[Begin Data section]

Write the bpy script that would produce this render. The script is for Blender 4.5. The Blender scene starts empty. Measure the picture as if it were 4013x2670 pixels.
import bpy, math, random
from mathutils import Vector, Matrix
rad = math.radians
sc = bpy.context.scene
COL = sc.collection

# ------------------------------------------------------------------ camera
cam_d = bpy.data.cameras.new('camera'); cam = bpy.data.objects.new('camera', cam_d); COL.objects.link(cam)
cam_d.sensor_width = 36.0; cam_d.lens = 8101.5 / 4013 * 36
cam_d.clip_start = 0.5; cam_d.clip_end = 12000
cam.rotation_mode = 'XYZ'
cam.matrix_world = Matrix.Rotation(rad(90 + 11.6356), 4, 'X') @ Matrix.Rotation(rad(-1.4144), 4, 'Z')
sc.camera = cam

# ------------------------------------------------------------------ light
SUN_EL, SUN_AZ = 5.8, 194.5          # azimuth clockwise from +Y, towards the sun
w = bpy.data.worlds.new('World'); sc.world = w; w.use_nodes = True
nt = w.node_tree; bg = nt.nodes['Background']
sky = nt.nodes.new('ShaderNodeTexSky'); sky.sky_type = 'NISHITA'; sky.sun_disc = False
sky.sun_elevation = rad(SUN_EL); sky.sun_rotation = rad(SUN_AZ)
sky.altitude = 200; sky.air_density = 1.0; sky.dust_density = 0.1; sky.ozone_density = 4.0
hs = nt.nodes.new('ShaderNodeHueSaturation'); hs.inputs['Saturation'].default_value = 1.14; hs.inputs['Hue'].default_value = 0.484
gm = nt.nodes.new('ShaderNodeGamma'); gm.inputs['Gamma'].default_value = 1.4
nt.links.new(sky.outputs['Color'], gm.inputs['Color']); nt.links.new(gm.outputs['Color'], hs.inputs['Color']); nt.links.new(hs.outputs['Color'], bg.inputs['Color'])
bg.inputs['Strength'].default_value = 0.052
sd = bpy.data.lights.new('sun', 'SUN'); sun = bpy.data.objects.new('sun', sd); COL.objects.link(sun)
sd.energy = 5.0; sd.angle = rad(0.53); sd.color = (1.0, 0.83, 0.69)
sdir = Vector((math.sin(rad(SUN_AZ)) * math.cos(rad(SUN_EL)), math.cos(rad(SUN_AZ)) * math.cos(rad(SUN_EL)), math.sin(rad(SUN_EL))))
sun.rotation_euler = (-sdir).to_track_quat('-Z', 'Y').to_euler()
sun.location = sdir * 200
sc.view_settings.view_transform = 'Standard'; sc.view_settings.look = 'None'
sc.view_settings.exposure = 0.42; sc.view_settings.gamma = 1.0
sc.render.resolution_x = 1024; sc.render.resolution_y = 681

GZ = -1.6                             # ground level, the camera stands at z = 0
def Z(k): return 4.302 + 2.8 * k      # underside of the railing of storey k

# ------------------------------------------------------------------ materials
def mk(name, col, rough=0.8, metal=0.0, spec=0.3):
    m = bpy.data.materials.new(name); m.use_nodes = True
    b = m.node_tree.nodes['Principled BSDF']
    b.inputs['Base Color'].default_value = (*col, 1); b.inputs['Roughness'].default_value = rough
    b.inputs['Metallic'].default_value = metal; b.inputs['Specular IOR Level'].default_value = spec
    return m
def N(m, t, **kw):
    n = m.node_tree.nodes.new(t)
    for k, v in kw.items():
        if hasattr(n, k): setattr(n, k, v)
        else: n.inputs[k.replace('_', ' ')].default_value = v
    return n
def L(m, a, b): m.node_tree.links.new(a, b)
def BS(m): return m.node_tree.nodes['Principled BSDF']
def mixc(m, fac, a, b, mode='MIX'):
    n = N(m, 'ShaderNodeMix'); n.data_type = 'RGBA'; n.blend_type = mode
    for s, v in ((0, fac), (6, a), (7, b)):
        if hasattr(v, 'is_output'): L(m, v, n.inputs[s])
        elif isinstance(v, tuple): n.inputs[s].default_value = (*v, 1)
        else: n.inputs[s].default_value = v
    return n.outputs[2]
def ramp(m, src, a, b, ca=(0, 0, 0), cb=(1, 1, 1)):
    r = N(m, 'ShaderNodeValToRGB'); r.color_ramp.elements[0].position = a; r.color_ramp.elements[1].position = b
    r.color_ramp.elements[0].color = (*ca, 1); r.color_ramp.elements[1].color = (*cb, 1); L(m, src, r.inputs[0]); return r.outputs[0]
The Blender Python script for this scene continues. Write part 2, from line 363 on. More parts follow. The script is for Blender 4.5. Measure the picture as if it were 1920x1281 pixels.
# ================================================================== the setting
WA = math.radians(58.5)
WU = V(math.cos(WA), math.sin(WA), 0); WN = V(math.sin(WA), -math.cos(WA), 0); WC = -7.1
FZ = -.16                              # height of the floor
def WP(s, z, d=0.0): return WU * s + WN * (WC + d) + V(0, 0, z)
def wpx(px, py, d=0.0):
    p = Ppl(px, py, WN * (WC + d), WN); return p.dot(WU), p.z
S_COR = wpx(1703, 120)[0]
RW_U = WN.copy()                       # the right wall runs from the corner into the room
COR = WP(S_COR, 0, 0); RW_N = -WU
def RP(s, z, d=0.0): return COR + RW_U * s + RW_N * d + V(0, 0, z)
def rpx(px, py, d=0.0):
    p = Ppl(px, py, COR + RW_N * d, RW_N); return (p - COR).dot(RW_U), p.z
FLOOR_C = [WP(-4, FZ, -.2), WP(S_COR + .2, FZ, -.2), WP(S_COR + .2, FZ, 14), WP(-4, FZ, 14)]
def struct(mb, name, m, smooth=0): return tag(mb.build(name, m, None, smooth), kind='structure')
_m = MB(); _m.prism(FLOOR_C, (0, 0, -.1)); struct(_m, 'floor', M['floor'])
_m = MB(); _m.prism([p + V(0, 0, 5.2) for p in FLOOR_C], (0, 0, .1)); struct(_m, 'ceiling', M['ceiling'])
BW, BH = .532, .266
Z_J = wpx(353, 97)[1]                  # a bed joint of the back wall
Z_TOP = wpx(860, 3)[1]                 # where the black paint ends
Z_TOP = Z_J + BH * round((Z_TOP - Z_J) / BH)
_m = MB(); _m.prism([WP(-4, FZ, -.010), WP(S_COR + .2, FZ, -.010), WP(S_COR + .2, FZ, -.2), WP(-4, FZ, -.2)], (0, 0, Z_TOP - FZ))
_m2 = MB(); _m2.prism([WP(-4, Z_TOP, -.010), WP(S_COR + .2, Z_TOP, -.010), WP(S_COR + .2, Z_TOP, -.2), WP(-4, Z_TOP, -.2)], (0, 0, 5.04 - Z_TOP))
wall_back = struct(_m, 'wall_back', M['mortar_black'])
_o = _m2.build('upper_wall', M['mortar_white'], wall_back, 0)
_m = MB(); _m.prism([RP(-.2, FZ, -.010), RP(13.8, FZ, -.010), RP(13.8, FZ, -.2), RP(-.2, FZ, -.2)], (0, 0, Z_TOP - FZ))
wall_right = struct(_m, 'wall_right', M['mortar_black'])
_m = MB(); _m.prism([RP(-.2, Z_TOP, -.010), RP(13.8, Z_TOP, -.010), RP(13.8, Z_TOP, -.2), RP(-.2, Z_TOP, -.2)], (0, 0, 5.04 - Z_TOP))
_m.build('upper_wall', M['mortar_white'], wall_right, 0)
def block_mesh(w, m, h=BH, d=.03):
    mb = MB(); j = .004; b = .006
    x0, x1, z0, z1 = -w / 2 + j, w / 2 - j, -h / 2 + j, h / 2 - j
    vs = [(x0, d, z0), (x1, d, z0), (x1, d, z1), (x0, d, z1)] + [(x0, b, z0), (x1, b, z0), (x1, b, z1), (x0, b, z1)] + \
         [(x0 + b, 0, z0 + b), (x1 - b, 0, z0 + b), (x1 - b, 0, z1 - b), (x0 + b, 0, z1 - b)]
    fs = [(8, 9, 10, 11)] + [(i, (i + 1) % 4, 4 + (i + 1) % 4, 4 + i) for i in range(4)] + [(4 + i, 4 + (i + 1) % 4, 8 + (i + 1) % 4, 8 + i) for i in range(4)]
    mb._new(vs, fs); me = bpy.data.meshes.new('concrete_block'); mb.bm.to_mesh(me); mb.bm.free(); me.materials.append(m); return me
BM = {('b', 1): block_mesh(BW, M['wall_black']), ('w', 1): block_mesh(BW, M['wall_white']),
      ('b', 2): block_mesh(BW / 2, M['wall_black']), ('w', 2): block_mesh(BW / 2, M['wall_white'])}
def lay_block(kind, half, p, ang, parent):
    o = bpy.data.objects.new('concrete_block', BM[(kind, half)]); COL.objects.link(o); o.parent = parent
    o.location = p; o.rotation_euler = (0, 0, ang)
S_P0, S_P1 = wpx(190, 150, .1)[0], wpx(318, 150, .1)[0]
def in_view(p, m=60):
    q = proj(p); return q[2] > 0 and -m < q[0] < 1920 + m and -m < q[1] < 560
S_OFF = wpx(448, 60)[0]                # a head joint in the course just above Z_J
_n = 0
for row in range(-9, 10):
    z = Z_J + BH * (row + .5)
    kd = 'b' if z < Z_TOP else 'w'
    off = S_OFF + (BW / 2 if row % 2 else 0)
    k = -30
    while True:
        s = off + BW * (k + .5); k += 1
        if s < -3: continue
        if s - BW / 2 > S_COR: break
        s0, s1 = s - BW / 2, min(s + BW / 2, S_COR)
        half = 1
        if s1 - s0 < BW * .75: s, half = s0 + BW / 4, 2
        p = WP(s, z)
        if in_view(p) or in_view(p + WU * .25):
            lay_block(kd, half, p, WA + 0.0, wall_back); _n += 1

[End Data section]

### Work to be completed
In the material above, tally every line with the string "Measure" in it, then give that number alone.

### Full output
2